## EXERCISE OBJECTIVE
Tally the lines that contain the string "script" and state that total without comment.

## RECORDS TO USE
◇ ◇ ◇
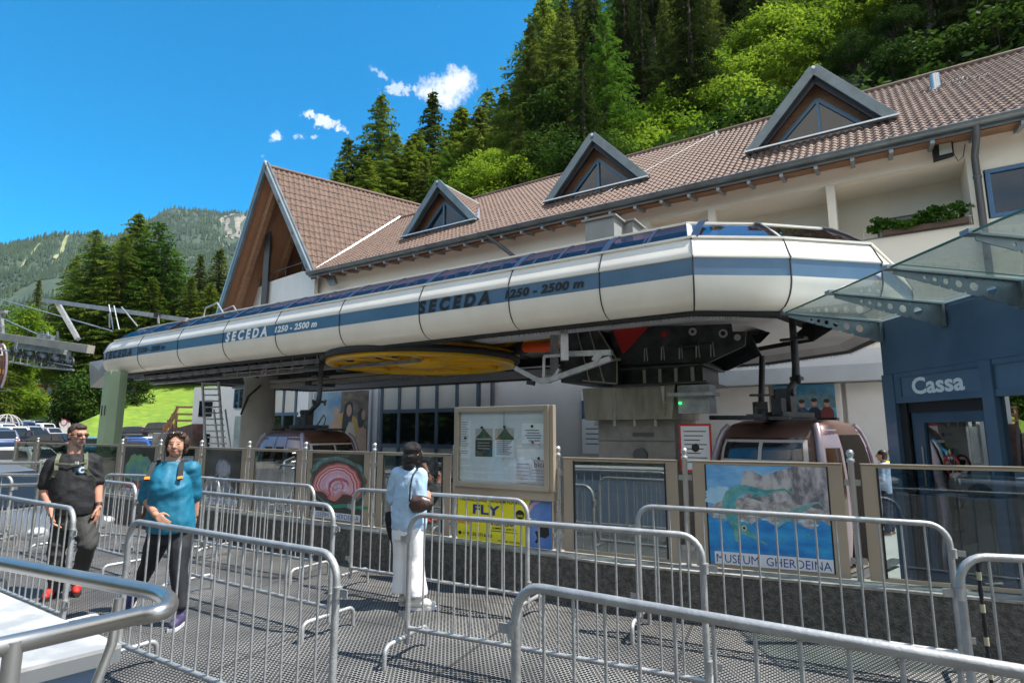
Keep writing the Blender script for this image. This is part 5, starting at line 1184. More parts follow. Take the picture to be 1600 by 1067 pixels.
◇ ◇ ◇
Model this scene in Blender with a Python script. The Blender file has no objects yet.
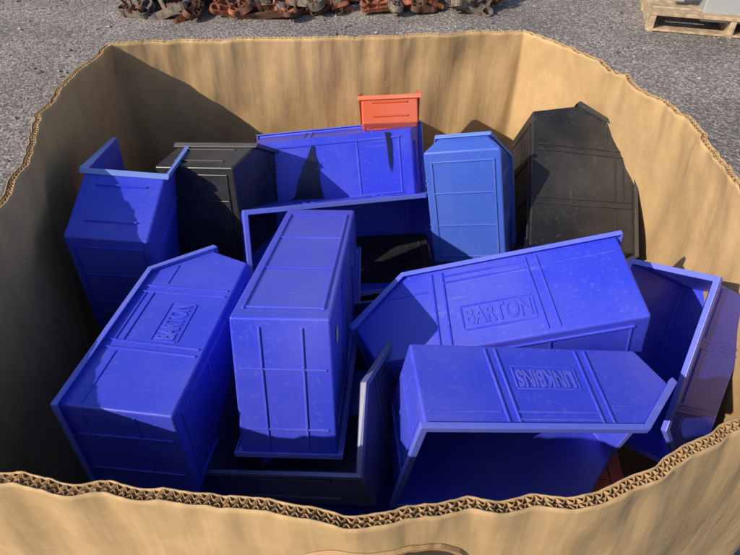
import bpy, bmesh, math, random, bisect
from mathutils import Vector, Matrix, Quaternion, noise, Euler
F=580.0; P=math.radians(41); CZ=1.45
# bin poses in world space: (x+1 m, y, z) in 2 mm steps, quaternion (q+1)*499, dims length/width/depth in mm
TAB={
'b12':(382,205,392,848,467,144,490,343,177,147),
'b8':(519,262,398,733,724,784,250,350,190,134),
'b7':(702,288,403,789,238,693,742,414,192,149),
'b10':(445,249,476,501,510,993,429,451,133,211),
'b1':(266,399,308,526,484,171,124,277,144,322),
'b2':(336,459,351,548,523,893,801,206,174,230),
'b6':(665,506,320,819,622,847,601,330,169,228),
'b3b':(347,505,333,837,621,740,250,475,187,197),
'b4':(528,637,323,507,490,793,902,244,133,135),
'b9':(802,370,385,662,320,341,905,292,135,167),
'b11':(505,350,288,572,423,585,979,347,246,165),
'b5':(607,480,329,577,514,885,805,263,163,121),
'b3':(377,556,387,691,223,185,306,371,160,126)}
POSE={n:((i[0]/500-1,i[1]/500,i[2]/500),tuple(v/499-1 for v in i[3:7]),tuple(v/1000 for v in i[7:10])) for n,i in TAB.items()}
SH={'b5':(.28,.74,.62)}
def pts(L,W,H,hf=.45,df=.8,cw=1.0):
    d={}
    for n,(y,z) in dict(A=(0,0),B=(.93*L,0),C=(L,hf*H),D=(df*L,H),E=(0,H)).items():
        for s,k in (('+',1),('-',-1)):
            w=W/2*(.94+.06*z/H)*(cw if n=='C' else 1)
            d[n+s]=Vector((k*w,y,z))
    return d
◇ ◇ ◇
## THE REPLY
2